Irgendwo im Einzugsgebiet von Köln in den frühen 60er Jahren. Arbeiterkind Hilla (Anna Fischer) darf das Gymnasium besuchen. Mit Sprache, Literatur und jugendlichem Selbstbewusstsein will sie ihrem proletarisch-katholischen und vor allem bildungsfernen Elternhaus entkommen. Sie will lernen, studieren, schreiben und sich ihr Leben nicht von Konventionen bestimmen lassen. Während Mutter (Margarita Broich), Vater (Ulrich Noethen) und Großmutter (Barbara Nüsse) keine Gelegenheit auslassen, dem Mädchen ihr kostspieliges Anderssein vorzuhalten, und es ihnen selten gelingt, ihre Liebe zu zeigen, sucht Hilla nach einer geistigen, einer zweiten Heimat.

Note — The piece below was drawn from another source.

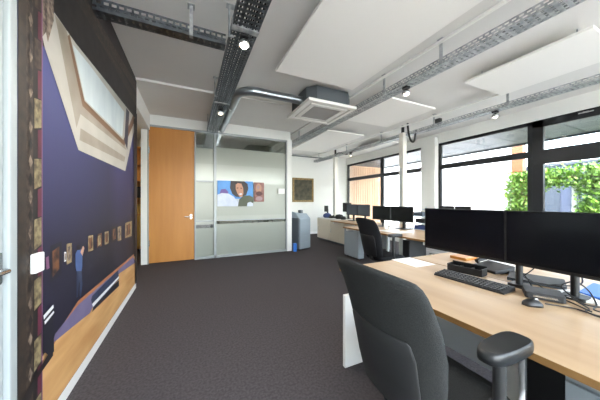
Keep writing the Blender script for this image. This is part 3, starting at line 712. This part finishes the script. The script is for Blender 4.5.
# ------------------------------------------------------------ office chairs
def se(a,p): return math.copysign(abs(a)**p,a)
def make_chair(fab,shell,pad,metal,label):
    t=empty('office_chair',(0,0,0),0,label,'chair')
    # backrest: lofted rings, back side convex
    OX=-.03
    prof=[(.42,-.205,.14,.012),(.435,-.21,.185,.026),(.50,-.225,.205,.032),(.60,-.25,.228,.034),(.70,-.268,.240,.034),(.80,-.298,.243,.032),(.88,-.33,.238,.030),(.94,-.358,.236,.028),(.975,-.375,.230,.025),(.995,-.386,.218,.016),(1.001,-.389,.20,.005)]
    rings=[]; N=36
    for z,x,hw,th in prof:
        R=[]
        for k in range(N):
            a=2*PI*k/N; yy=se(math.cos(a),.55); xx=se(math.sin(a),.8)
            R.append((OX+x+th*xx+.055*yy*yy,hw*yy,z-.035*yy*yy*max(0,(z-.9))/.1*.6))
        rings.append(R)
    MB().loft(rings).build('backrest',fab,t)
    # shell on the lower rear
    rings=[]
    for z,hw,th in ((.43,.12,.004),(.44,.15,.010),(.55,.165,.012),(.68,.168,.012),(.735,.160,.010),(.745,.15,.004)):
        xb={.43:-.21,.44:-.212,.55:-.237,.68:-.264,.735:-.279,.745:-.281}[z]-.034
        R=[]
        for k in range(N):
            a=2*PI*k/N; yy=se(math.cos(a),.5); xx=se(math.sin(a),.8)
            R.append((OX+xb+th*xx+.055*(yy*hw/.24)**2,hw*yy,z))
        rings.append(R)
    MB().loft(rings).build('back_shell',shell,t)
    # upright joining back and seat
    MB().tube(bez([(-.25,0,.50),(-.255,0,.44),(-.235,0,.39),(-.16,0,.36),(0,0,.36)],5),[.026]*21,10).build('back_bracket',shell,t)
    # seat
    rings=[]
    for z,s in ((.36,.90),(.37,.97),(.39,1.0),(.415,.99),(.435,.93),(.442,.80)):
        rings.append([(.02+.235*s*se(math.cos(2*PI*k/N),.5),.245*s*se(math.sin(2*PI*k/N),.5),z-.02*max(0,math.cos(2*PI*k/N))**3) for k in range(N)])
    MB().loft(rings).build('seat',fab,t)
    MB().rbox(-.12,.12,-.09,.09,.31,.36,.03).build('seat_mechanism',shell,t)
    for s in (-1,1):
        a=MB().tube(bez([(0,.09*s,.335),(0,.24*s,.335),(-.06,.305*s,.37),(-.10,.318*s,.50),(-.10,.318*s,.745)],5),[.019]*21,10)
        ar=a.build('armrest',shell,t)
        R=[]
        for z,q in ((.742,.90),(.747,.98),(.762,1.0),(.774,.98),(.780,.93),(.782,.88)):
            R.append([(-.08+.118*q*se(math.cos(2*PI*k/24),.65),.322*s+(.044+.006*math.cos(2*PI*k/24))*q*se(math.sin(2*PI*k/24),.65),z) for k in range(24)])
        MB().loft(R).build('arm_pad',pad,ar)
    MB().tube([(0,0,.10),(0,0,.32)],.026,14).build('gas_lift',metal,t)
    b=MB()
    for k in range(5):
        a=2*PI*k/5+.3; c,s=math.cos(a),math.sin(a)
        b.tube([(0,0,.11),(.15*c,.15*s,.10),(.29*c,.29*s,.07)],[.032,.024,.016],10)
    b.build('star_base',metal,t)
    for k in range(5):
        a=2*PI*k/5+.3; c,s=math.cos(a),math.sin(a); x,y=.29*c,.29*s
        MB().tube([(x-.024*s,y+.024*c,.030),(x-.006*s,y+.006*c,.030)],.030,16).tube([(x+.006*s,y-.006*c,.030),(x+.024*s,y-.024*c,.030)],.030,16).tube([(x,y,.03),(x,y,.07)],.007,8).build('castor',BLK,t)
    return t
ch=make_chair(FABRIC,SHELL,ARMPAD,BLKM,'charcoal grey office chair in front, seen from behind at the nearest desk')
ch.location=(1.01,.742,0); ch.rotation_euler=(0,0,math.radians(0))
ch2=make_chair(BLKFAB,BLK,BLK,BLKM,'black office chair pushed up to the second row of desks')
ch2.location=(2.72,2.78,.05-.05); ch2.rotation_euler=(0,0,math.radians(-4))

# ------------------------------------------------------------ beige cabinets & office printer
def cabinet(x0,x1,y0,y1,h,label):
    t=empty('low_cabinet',((x0+x1)/2,(y0+y1)/2,0),0,label,'cabinet','beige low cabinets by the far wall')
    w,d=(x1-x0)/2,(y1-y0)/2
    MB().box(-w,w,-d+.002,d-.002,.05,h-.03).build('body',BEIGE,t); MB().box(-w-.01,w,-d+.002,d-.002,h-.03,h).build('top_board',WHITEM,t)
    MB().box(-w+.02,w,-d+.01,d-.01,0,.05).build('plinth',COPIERD,t)
    dr=MB().box(-w-.018,-w,-d+.006,d-.006,.06,h-.04).build('sliding_door',BEIGE,t,bevel=.003)
    MB().box(-w-.026,-w-.018,d-.08,d-.06,.3,.42).build('handle',CHROME,dr)
cabinet(3.88,4.30,6.18,6.95,.72,'beige low cabinet nearer the gilt-framed painting')
cabinet(3.88,4.30,5.41,6.18,.72,'beige low cabinet next to the farthest desk')
# stuff on cabinets
tag(MB().lathe([(.001,0),(.10,0),(.14,.05),(.12,.11),(.05,.15),(.001,.155)],(4.02,6.57,.72),16).build('cloth_bag',BLUEB),'crumpled dark blue bag on the beige cabinet','bag')
t=empty('desk_telephone',(4.05,6.30,.72),0,'black telephone on the beige cabinet beside the blue bag','telephone')
MB().rbox(-.09,.09,-.09,.09,0,.05,.02).build('base',BLK,t); MB().tube([(-.02,-.09,.08),(-.02,-.05,.065),(-.02,.05,.065),(-.02,.09,.08)],[.025,.016,.016,.025],10).build('handset',BLK,t)
tag(MB().lathe([(.001,0),(.11,0),(.13,.06),(.10,.12),(.001,.14)],(4.06,5.95,.72),16).build('black_bag',BLKM),'small black bag on the beige cabinet nearer the farthest desk','bag')
tag(MB().lathe([(.001,0),(.07,0),(.08,.05),(.06,.09),(.001,.1)],(4.0,5.66,.72),14).build('black_bag',BLKM),'smallest black bag, last on the beige cabinet before the desk','bag')
monitor(4.22,5.80,.93,.40,.27,'dark monitor standing on the beige cabinet beside the white power pole',SCREEN,desk_z=.72)
monitor(4.12,6.82,.90,.22,.20,'small dark screen at the end of the beige cabinets by the far wall',SCREEN,desk_z=.72)
pr=empty('office_printer',(2.60,5.72,0),math.radians(20),'grey floor-standing office printer at the end of the glass partition','printer')
MB().box(-.17,.22,-.24,.24,.03,.80).build('body',COPIER,pr,bevel=.01)
MB().add([(-.19,-.24,.80),(.22,-.24,.80),(.22,.24,.80),(-.19,.24,.80),(-.19,-.10,.96),(.12,-.20,.93),(.12,.24,.93),(-.19,.24,1.0)],[(3,2,1,0),(4,5,6,7),(0,1,5,4),(1,2,6,5),(2,3,7,6),(3,0,4,7)]).build('scanner_lid',COPIER,pr,bevel=.01)
MB().box(-.22,-.171,-.22,.2,.03,.82).build('side_panel',COPIERD,pr,bevel=.004)
MB().box(-.16,.21,-.246,-.24,.40,.78).build('front_door',COPIER,pr,bevel=.003)
for k in range(2): MB().box(-.16,.21,-.246,-.24,.06+.16*k,.20+.16*k).build('paper_tray',COPIER,pr,bevel=.003)
MB().box(.22,.34,-.1,.15,.80,.82).build('output_tray',COPIERD,pr,bevel=.003)
MB().box(-.17,.20,-.23,.23,0,.03).build('base',BLK,pr)
MB().box(-.10,-.02,-.20,-.10,.94,1.02).build('control_panel',COPIERD,pr,bevel=.004)
tag(MB().box(2.325,2.40,5.36,5.44,.0,.16).box(2.325,2.40,5.36,5.44,.161,.20).build('paper_package',BLUEF),'blue and white paper package on the floor beside the printer','package')

# ------------------------------------------------------------ outside
struct(MB().box(6.0,30,-12,24,-.15,-.02).box(-14,30,-24,YB-.16,-.15,-.02).build('ground',PAVE))  # rear stretch is unseen, added to bounce sunlight into the room
m=MB()
m.box(5.98,8.05,-3,8.3,2.80,2.95)
for k in range(20): m.box(5.98,8.05,-3+k*.565,-3+k*.565+.55,2.78,2.80)
m.box(8.0,8.08,-3,8.3,2.74,2.98)
tag(m.build('entrance_canopy',SOFFIT),'grey boarded canopy outside above the windows','canopy')
m=MB().box(6.0,8.1,8.36,8.5,-.02,3.0)
for k in range(21): m.box(6.0+k*.1,6.0+k*.1+.07,8.33,8.36,-.02,2.74)
tag(m.build('wood_cladding',SLATW),'tan vertical wood cladding outside the far window','cladding')
tag(MB().box(10,10.15,4.3,16,-.02,3.6).build('garden_wall',RENDERW),'bright white rendered wall outside across the yard','wall')
tag(MB().box(9.9,10.12,3.98,4.28,-.02,3.6).build('timber_post',POSTW,bevel=.01),'orange timber post at the end of the white outside wall','post')
b=empty('neighbour_building',(14,3,0),0,'blue-grey building behind the hedge outside','building')
MB().box(0,4,-8,2.6,-.02,2.75).build('wall',BUILDG,b)
for k in range(6): MB().box(-.03,0,-6.6+k*1.6,-5.3+k*1.6,.3,2.1).build('window',DGLASS,b)
MB().box(-.1,4,-8,2.7,2.75,2.85).build('roof_edge',SOFFIT,b)
b2=empty('brown_building',(12.4,.9,0),0,'brown brick building beyond the hedge at the frame edge','building')
MB().box(0,1,-3,.7,-.02,2.6).build('wall',BROWNF,b2); MB().box(-.05,1.05,-3.05,.75,2.6,2.7).build('roof_edge',SOFFIT,b2)
# hedge arch
def leaves(boxes,dens,size,m):
    for (x0,x1,y0,y1,z0,z1) in boxes:
        vol=(x1-x0)*(y1-y0)*(z1-z0); n=int(dens*vol)
        for _ in range(n):
            c=Vector((random.uniform(x0,x1),random.uniform(y0,y1),random.uniform(z0,z1)))
            # rounded & ragged boundary
            e=Vector(((c.x-(x0+x1)/2)/(x1-x0)*2,(c.y-(y0+y1)/2)/(y1-y0)*2,(c.z-(z0+z1)/2)/(z1-z0)*2))
            if e.x**4+e.y**4+e.z**4 > 1+.5*random.random(): continue
            c+=Vector((random.gauss(0,.03),random.gauss(0,.03),random.gauss(0,.05)))
            a=Vector((random.gauss(0,1),random.gauss(0,1),random.gauss(0,1))).normalized(); b_=a.orthogonal().normalized(); s=size*random.uniform(.6,1.3)
            q=a.cross(b_)
            m.add([c-b_*s,c+q*s*.55,c+b_*s,c-q*s*.55],[(0,1,2,3)])
random.seed(5)
hd=empty('garden_hedge',(9.4,3.0,0),0,'bright green leafy hedge trained over an arch outside the window','hedge')
lm=MB(); leaves([(9.1-9.4,9.7-9.4,3.55-3,4.15-3,-.02,2.15),(9.1-9.4,9.7-9.4,-1.5-3,3.7-3,1.62,2.2),(9.1-9.4,9.7-9.4,2.2-3,2.62-3,-.02,1.8),(9.1-9.4,9.7-9.4,.6-3,1.0-3,-.02,1.8)],3200,.06,lm)
lm.build('foliage',LEAF,hd)
MB().box(-.04,.04,-.35,-.28,-.02,1.8).build('post',WHITEM,hd)
MB().tube([(0,.85,-.02),(0,.82,1),(0,.5,1.9),(0,-2,1.9)],.04,8).build('trunk',STEM,hd)

# ------------------------------------------------------------ light
w=bpy.data.worlds.new('World'); sc.world=w; w.use_nodes=True; nt=w.node_tree
bg=nt.nodes['Background']
sky=nt.nodes.new('ShaderNodeTexSky'); sky.sky_type='NISHITA'; sky.sun_disc=False; sky.sun_elevation=math.radians(55); sky.sun_rotation=math.radians(200); sky.dust_density=3; sky.air_density=1
mix=nt.nodes.new('ShaderNodeMix'); mix.data_type='RGBA'; mix.inputs['Factor'].default_value=.75
nt.links.new(sky.outputs[0],mix.inputs[6]); mix.inputs[7].default_value=(1.0,.985,.955,1)
nt.links.new(mix.outputs[2],bg.inputs['Color']); bg.inputs['Strength'].default_value=4.0
sl=bpy.data.lights.new('sun','SUN'); sl.energy=3.5; sl.angle=math.radians(2); sl.color=(1,.96,.9)
so=bpy.data.objects.new('sun',sl); col.objects.link(so)
dirv=Vector((.42,.25,-.87)); so.rotation_euler=dirv.to_track_quat('-Z','Y').to_euler()
# daylight portals in the openings
def portal(loc,rot,sx,sy):
    l=bpy.data.lights.new('daylight_portal','AREA'); l.shape='RECTANGLE'; l.size=sx; l.size_y=sy; l.cycles.is_portal=True
    o=bpy.data.objects.new('daylight_portal',l); col.objects.link(o); o.location=loc; o.rotation_euler=rot
portal((XR+.14,3.2,1.52),(0,math.radians(90),0),2.45,9.8)
portal((2.55,YB-.14,1.5),(math.radians(90),0,0),6.1,2.8)

cam=bpy.data.cameras.new('camera'); cam.sensor_width=36; cam.lens=36*237/600; cam.shift_y=1.5/600; cam.clip_start=.02
co=bpy.data.objects.new('camera',cam); col.objects.link(co); co.location=(0,0,1.24); co.rotation_euler=(math.radians(90),0,-a_)
sc.camera=co
sc.view_settings.view_transform='Standard'; sc.view_settings.look='None'; sc.view_settings.gamma=1; sc.view_settings.use_curve_mapping=False
sc.view_settings.exposure=1.30
sc.cycles.use_denoising=True; sc.cycles.max_bounces=10; sc.cycles.diffuse_bounces=6; sc.cycles.transparent_max_bounces=16; sc.cycles.sample_clamp_indirect=8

Ihre Lernstube, provisorisch eingerichtet im Schuppen ihres Vaters, ist ihr Refugium, und ihr Sehnsuchtsort ist die Buchhandlung von Julius Buche (Heiko Pinkowski). Dort deckt sie sich mit Literatur ein und lernt Godehard von Keuken (Daniel Sträßer) kennen, der ein Auge auf sie geworfen hat. Der junge Mann aus bestem Hause zeigt ihr eine neue Welt: das süße Leben voller Luxus und sinnlich-kulinarischer Genüsse. Auch ihre coole Klassenkameradin, die ebenso unnahbare wie selbstbestimmte Monika (Saskia Rosendahl), hat reiche Eltern. Noch verleugnet Hilla ihre Herkunft schamhaft. Aber je ernster Godehards Absichten, umso stärker ist ihr Drang, zu ihren Wurzeln zu stehen.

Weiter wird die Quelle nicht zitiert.